だったら、これからの時代は老人もできるだけ働いて、税金を納めればいいじゃないか──そう指摘する人もいるだろう。実際、政府は高齢者の雇用促進を今後の課題として掲げてもいる。しかし、いくら「人生100年時代」「生涯現役」を政治家や役人がうたいあげ、「一億総活躍社会」の実現を政府が掲げようと、老人ができることには限界がある。寄る年波は容赦なく、人を劣化させるものだ。
正直、現在44歳の私にしても、以前この連載で書いたように、もう体中にガタがきている。どれだけ働こうが元気でいられたのは、たぶん32歳くらいまでだろう。当時は10キロメートル走ろうが体はピンピンしていたし、睡眠時間が連日2~3時間でも一向にパフォーマンスは落ちなかった。生殖機能も実に優れていたと思う。どこに行くにしても徒歩か自転車であり、タクシーに乗ることなんてよほど急いでいるときだけの、年に数回しかないレア体験だった。出会った人は名刺を交換するだけですぐに名前を覚えられたし、仕事でやりたいことはガンガン提案して、実際に形にしていた。
さっさと死ぬ
それがいまや、食事をするたびに歯のあいだには食べ物が挟まり、文字を読むときはメガネを外さなければほんの一行ですらまともに読み進めることもできない。夜中に小便のために何度も起きたり、歯が抜けたりすることはまだないものの、年を取れば取るほど、かつては容易にできていたことが、どんどんできなくなっていくのを実感している。走ることもほぼない。32歳くらいまでは走ってばかりだったのに、人生100年だとしたらその2倍以上の68年は走らない人生だ。仕事でも、何か新しいことを提案する意欲は衰え、いまある業務を維持してこなすだけで手一杯である。

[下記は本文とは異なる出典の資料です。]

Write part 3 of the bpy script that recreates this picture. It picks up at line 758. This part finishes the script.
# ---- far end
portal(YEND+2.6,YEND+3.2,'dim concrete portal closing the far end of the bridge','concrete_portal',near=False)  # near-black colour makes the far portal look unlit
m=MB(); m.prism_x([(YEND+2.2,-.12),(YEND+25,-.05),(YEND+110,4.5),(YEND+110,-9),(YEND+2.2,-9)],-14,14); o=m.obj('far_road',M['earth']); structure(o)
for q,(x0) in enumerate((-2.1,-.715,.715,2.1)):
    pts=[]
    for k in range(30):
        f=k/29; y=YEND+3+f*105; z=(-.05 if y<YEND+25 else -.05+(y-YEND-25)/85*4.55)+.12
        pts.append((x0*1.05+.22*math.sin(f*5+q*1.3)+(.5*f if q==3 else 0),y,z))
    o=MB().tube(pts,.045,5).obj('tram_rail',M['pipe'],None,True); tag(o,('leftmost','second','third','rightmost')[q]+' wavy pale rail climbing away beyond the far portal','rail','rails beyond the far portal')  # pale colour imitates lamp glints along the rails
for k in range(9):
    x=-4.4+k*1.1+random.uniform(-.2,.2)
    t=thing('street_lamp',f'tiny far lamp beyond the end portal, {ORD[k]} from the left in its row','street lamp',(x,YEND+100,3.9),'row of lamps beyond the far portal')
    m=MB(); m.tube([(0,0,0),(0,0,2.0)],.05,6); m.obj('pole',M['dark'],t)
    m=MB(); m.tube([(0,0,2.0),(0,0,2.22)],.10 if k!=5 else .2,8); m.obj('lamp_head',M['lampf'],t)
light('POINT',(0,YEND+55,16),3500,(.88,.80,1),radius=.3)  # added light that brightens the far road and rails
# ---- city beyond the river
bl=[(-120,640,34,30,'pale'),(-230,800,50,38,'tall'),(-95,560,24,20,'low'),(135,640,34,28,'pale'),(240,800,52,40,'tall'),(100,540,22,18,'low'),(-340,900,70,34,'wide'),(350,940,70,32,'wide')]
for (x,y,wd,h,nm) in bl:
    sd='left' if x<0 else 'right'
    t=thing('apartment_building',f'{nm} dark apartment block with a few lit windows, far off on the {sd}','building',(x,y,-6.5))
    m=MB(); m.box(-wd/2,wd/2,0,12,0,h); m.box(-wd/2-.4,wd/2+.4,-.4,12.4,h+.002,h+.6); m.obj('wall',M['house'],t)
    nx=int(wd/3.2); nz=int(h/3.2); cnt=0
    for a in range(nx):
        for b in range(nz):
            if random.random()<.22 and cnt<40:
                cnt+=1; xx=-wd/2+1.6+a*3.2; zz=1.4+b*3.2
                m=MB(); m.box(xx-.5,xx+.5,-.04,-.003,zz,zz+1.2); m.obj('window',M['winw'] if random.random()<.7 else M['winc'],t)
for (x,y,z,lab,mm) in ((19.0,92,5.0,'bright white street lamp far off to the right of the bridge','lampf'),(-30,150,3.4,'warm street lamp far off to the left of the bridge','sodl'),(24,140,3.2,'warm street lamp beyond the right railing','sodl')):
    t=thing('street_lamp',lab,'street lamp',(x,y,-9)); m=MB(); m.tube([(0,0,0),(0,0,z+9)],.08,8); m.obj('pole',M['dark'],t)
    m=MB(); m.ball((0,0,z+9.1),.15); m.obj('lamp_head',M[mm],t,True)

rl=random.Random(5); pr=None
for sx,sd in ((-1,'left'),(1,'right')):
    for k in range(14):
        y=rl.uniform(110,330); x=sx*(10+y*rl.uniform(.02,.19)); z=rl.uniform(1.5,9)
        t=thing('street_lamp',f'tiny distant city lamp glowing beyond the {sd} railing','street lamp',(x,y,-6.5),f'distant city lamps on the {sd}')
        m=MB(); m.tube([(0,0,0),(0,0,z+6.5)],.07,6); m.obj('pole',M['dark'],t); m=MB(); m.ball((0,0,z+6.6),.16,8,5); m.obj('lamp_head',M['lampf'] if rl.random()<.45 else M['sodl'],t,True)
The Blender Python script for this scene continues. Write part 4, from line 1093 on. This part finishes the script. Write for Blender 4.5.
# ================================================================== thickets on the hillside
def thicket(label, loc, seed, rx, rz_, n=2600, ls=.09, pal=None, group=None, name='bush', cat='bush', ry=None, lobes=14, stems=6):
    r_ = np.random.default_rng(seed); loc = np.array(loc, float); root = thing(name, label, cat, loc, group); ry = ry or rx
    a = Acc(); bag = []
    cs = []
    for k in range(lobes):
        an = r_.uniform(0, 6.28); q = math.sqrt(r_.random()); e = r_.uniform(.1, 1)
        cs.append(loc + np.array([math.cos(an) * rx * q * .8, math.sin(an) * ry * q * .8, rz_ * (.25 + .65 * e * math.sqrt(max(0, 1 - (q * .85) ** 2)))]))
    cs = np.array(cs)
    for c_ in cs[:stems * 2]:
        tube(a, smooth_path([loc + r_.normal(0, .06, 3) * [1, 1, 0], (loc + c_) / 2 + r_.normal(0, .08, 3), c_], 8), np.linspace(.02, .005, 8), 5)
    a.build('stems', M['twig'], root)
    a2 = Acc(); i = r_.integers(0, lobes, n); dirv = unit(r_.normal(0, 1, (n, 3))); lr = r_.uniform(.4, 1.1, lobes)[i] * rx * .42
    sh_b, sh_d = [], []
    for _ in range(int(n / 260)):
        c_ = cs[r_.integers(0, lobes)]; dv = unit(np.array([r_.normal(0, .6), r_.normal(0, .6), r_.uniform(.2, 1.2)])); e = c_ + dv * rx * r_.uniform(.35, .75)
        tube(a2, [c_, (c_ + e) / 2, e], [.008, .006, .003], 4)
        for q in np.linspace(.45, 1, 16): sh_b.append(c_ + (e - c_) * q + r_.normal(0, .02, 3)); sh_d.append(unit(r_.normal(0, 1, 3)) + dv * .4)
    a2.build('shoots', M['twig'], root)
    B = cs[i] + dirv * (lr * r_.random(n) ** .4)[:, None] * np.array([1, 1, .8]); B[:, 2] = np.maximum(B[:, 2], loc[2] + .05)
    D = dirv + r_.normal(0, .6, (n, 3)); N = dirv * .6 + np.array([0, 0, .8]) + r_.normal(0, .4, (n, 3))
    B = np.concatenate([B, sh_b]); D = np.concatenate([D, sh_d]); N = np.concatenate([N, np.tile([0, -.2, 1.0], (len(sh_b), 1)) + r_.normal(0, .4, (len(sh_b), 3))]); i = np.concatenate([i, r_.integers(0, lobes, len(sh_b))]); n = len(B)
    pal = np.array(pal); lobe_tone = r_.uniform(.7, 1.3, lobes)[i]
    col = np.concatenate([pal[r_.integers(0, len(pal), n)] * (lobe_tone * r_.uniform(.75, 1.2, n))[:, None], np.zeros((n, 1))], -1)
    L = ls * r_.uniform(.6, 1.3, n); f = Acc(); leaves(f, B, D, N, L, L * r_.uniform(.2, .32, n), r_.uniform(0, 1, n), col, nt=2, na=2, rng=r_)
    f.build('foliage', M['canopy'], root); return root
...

中高年向けの雑誌では「人生100年時代の資産防衛術」などを頻繁に特集するが、もはや社会保険は将来的に破綻することがほぼ見えている。年金の75歳受給開始案まで検討されているような時代にあって、「資産防衛」をするためのもっとも手っ取り早い方策はコレだと考える。
さっさと死ぬ。
私はまともに休みも取らず、1年中働き続ける人生をこの12年ほど送っているが、いいかげん疲れてきた。
「年齢を重ねれば重ねるほど人生が豊かになる」といったことを述べる人もいる。そう思える人は思えばいいし、何歳になろうとも向上心を失わずに生きていけばいい。
だが、私のような凡人かつネガティブ志向の人間は、決してそうは思えないのだ。20代前半のころのような気力、体力はもう戻らない。日々、ただ生きているだけで友人が増えたり、新たな出会いが次々と生まれたりした時代は追憶のかなたである。毎年、疎遠になる知り合いの累積人数が増え続けるだけだ。
恋愛系のドラマや漫画に接して素直に心を揺さぶられ、さらにはドラマや漫画の世界をトレースするかのごとく、出会って心を揺さぶられた女性と「自分たちは青春真っ盛り!」とばかりに恋愛をした。だが、すでに40歳を過ぎた人間がそんな昔の自分を懐かしんでいても「キモイ」と言われるだけである。